[What to produce]:
Give a verbatim copy of the lines below, minus the pictures.

[Data block]:
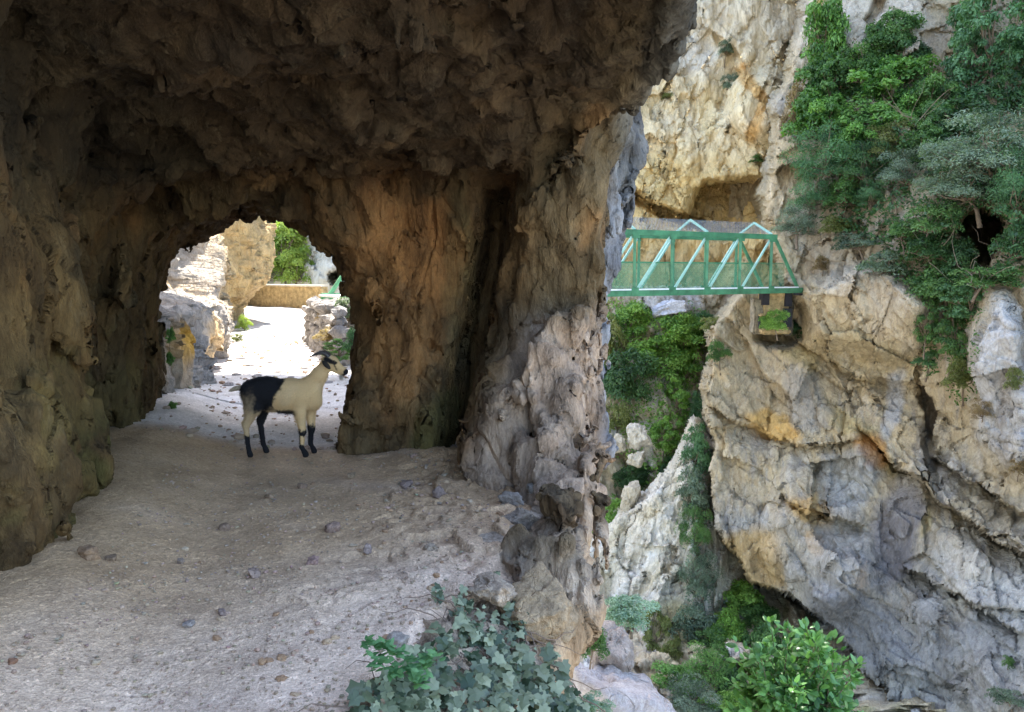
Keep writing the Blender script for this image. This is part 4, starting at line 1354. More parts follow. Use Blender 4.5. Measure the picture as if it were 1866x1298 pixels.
cover("undergrowth", 150000, massif_y, m_upper, 'dark', .085, 1.0, 3, "dark tangled undergrowth between the trees on the upper right cliff", "undergrowth")
cover("undergrowth", 110000, massif_y, m_ivy, 'green', .07, .6, 4, "ivy cover trailing down beside the grey slab on the right", "ground cover")
cover("undergrowth", 160000, val_y, m_moss, 'lime', .10, .9, 5, "mossy yellow green cover on the slope under the bridge", "ground cover")
cover("undergrowth", 130000, ridge_y, m_low, 'grey', .075, .8, 6, "grey green cover in the groove beside the pale ridge", "ground cover")

def dead_branch(u, v, y_, size, seed, label):
    r = np.random.RandomState(seed)
    e = empty("dead_branch", at(u, v, y_))
    tag(e, label, "branch", "bare branches on the right cliff")
    paths = []
    for k_ in range(7):
        p = np.array([0., 0, 0]); d_ = np.array([r.uniform(-1, .8), -.5, r.uniform(-.3, .9)])
        pts = [p.copy()]
        for j in range(5):
            d_ = d_ + r.normal(size=3) * .45; d_ /= np.linalg.norm(d_)
            p = p + d_ * size / 5
            pts.append(p.copy())
        w0 = .026 if k_ < 2 else .014
        paths.append((pts, [w0, w0 * .8, w0 * .6, w0 * .45, w0 * .3, w0 * .12]))
    link("wood", tubes("wood", paths, 5), M_dead, e)
M_dead = plain_mat("dead_wood", (.22, .17, .12), .9, 12, .3)
dead_branch(1665, 232, my(1665, 232) - 1.6, 2.2, 1, "bare twisted branch under the wide bright green tree")
dead_branch(1452, 205, my(1452, 205) - 1.2, 1.6, 2, "bare grey twigs under the leftmost cliff tree")
dead_branch(1770, 500, my(1770, 500) - 1.0, 2.4, 3, "pale bare branches at the foot of the dark cave")
dead_branch(1690, 470, my(1690, 470) - 1.0, 1.8, 4, "thin bare branch left of the dark cave")
dead_branch(1820, 455, my(1820, 455) - 1.5, 1.6, 5, "reddish bare twigs in the right rim of the dark cave")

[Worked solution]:
Keep writing the Blender script for this image. This is part 4, starting at line 1354. More parts follow. Use Blender 4.5. Measure the picture as if it were 1866x1298 pixels.
cover("undergrowth", 150000, massif_y, m_upper, 'dark', .085, 1.0, 3, "dark tangled undergrowth between the trees on the upper right cliff", "undergrowth")
cover("undergrowth", 110000, massif_y, m_ivy, 'green', .07, .6, 4, "ivy cover trailing down beside the grey slab on the right", "ground cover")
cover("undergrowth", 160000, val_y, m_moss, 'lime', .10, .9, 5, "mossy yellow green cover on the slope under the bridge", "ground cover")
cover("undergrowth", 130000, ridge_y, m_low, 'grey', .075, .8, 6, "grey green cover in the groove beside the pale ridge", "ground cover")

def dead_branch(u, v, y_, size, seed, label):
    r = np.random.RandomState(seed)
    e = empty("dead_branch", at(u, v, y_))
    tag(e, label, "branch", "bare branches on the right cliff")
    paths = []
    for k_ in range(7):
        p = np.array([0., 0, 0]); d_ = np.array([r.uniform(-1, .8), -.5, r.uniform(-.3, .9)])
        pts = [p.copy()]
        for j in range(5):
            d_ = d_ + r.normal(size=3) * .45; d_ /= np.linalg.norm(d_)
            p = p + d_ * size / 5
            pts.append(p.copy())
        w0 = .026 if k_ < 2 else .014
        paths.append((pts, [w0, w0 * .8, w0 * .6, w0 * .45, w0 * .3, w0 * .12]))
    link("wood", tubes("wood", paths, 5), M_dead, e)
M_dead = plain_mat("dead_wood", (.22, .17, .12), .9, 12, .3)
dead_branch(1665, 232, my(1665, 232) - 1.6, 2.2, 1, "bare twisted branch under the wide bright green tree")
dead_branch(1452, 205, my(1452, 205) - 1.2, 1.6, 2, "bare grey twigs under the leftmost cliff tree")
dead_branch(1770, 500, my(1770, 500) - 1.0, 2.4, 3, "pale bare branches at the foot of the dark cave")
dead_branch(1690, 470, my(1690, 470) - 1.0, 1.8, 4, "thin bare branch left of the dark cave")
dead_branch(1820, 455, my(1820, 455) - 1.5, 1.6, 5, "reddish bare twigs in the right rim of the dark cave")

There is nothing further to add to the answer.